-- start --
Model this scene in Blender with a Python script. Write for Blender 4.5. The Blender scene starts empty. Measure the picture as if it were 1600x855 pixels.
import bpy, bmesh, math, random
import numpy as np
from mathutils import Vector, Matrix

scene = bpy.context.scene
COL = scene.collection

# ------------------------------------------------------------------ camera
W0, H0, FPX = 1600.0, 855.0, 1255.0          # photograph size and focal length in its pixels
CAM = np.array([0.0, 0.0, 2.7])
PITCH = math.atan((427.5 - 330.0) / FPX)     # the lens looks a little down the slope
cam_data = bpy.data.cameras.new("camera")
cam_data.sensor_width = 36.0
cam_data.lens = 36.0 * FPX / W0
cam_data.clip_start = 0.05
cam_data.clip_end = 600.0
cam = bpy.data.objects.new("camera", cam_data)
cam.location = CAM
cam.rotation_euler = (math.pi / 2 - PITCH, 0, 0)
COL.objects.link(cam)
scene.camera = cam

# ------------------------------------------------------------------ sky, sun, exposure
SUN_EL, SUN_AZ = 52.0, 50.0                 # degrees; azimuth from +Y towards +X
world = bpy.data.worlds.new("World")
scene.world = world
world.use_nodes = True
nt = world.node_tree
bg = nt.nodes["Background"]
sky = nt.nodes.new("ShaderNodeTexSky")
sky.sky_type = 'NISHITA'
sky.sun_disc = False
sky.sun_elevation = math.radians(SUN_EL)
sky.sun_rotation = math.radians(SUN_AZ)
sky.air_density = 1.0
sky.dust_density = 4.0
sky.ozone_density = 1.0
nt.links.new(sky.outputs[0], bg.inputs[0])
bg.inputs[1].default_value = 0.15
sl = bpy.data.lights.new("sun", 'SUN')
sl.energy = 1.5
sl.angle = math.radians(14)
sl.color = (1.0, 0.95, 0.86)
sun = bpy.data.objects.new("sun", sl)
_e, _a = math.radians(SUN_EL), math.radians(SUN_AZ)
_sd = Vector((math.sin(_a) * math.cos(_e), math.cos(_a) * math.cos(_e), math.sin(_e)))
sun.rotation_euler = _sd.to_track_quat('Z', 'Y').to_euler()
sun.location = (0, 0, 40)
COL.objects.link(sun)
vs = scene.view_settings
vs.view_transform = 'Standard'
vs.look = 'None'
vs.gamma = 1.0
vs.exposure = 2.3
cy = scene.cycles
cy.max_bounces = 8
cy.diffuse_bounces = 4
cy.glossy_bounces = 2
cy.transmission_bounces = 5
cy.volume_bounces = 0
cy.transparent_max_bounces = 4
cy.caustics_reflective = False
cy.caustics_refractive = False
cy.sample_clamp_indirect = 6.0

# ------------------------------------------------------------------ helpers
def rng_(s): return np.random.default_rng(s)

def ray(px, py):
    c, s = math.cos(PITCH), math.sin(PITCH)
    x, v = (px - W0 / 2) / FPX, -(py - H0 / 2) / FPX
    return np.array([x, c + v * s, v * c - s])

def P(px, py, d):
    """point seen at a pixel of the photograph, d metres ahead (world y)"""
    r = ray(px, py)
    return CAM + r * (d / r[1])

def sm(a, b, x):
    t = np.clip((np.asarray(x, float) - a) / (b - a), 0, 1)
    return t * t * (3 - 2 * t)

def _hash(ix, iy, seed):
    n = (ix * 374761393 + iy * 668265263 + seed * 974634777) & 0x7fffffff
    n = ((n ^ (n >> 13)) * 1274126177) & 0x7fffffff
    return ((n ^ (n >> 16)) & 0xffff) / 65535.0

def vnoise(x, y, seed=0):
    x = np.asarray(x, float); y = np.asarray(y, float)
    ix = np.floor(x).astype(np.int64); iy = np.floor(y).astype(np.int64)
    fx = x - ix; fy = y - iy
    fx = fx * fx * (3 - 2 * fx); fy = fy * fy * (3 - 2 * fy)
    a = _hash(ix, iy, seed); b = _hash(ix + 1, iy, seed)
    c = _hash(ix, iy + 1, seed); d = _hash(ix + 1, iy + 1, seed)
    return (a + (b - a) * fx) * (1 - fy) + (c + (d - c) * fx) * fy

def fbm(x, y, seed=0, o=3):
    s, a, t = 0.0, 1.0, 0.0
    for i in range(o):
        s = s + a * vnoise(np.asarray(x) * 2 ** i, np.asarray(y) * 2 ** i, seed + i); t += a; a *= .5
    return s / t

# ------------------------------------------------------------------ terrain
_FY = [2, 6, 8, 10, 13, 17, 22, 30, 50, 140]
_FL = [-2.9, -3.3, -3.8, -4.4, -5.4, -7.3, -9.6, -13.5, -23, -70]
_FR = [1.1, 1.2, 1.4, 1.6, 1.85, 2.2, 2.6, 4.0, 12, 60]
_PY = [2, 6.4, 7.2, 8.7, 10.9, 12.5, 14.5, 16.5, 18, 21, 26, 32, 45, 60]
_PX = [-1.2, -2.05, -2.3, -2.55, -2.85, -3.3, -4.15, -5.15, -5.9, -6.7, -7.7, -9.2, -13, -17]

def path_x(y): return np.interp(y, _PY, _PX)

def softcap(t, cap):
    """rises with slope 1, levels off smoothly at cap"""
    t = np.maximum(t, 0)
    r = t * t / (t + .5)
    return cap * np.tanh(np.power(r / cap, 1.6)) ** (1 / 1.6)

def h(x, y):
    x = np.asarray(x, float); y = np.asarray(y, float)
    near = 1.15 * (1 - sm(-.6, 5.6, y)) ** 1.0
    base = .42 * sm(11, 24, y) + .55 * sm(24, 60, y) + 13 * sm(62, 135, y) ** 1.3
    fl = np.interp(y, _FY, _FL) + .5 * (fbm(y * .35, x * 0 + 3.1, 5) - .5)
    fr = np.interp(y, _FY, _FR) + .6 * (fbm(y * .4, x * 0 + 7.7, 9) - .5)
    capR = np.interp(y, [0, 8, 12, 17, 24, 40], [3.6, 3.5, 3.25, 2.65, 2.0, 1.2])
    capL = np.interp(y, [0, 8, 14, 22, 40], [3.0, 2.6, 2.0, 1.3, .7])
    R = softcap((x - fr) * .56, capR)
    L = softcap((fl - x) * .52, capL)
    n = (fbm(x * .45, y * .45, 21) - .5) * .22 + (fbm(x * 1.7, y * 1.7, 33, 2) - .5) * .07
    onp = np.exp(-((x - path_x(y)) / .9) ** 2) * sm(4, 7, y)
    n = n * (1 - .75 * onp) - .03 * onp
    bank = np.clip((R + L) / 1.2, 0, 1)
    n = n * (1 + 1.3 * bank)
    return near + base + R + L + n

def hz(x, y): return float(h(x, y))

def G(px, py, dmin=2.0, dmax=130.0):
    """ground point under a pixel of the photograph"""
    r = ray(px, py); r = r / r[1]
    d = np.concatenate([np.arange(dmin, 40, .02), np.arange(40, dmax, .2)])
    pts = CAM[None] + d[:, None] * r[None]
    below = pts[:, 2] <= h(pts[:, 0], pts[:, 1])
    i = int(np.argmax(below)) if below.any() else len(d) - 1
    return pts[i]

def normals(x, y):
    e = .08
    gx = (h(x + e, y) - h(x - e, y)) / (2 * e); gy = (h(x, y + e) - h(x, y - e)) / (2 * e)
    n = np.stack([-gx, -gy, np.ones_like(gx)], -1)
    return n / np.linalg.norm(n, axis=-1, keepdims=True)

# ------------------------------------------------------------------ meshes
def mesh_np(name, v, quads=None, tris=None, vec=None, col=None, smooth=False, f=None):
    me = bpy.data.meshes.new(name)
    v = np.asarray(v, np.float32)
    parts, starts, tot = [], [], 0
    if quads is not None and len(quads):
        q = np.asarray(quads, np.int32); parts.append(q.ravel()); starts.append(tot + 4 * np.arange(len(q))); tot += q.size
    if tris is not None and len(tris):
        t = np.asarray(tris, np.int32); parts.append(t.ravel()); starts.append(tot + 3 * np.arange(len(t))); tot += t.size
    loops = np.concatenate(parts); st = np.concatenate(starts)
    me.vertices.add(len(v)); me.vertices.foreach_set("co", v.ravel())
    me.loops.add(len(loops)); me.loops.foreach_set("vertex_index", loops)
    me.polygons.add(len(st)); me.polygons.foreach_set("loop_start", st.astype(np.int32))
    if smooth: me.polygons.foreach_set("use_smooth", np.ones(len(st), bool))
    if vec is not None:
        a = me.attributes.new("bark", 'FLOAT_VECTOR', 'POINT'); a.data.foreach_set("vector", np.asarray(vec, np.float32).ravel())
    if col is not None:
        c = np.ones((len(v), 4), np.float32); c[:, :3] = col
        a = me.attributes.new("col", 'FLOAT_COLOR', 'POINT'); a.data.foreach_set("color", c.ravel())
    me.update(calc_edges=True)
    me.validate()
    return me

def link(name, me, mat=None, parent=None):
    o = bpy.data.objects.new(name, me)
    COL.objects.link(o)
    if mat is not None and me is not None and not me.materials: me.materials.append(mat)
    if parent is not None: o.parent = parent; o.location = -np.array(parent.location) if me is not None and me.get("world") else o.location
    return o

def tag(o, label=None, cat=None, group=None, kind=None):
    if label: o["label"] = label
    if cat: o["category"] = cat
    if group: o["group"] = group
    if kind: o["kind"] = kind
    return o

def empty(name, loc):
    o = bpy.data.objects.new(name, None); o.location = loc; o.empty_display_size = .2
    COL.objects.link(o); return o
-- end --
● **Aim of the task**
Return the lines above precisely as they appear, beginning at the first line and ending at the line with "COL = scene.collection", and nothing after it.

● **Solution to the problem**
Model this scene in Blender with a Python script. Write for Blender 4.5. The Blender scene starts empty. Measure the picture as if it were 1600x855 pixels.
import bpy, bmesh, math, random
import numpy as np
from mathutils import Vector, Matrix

scene = bpy.context.scene
COL = scene.collection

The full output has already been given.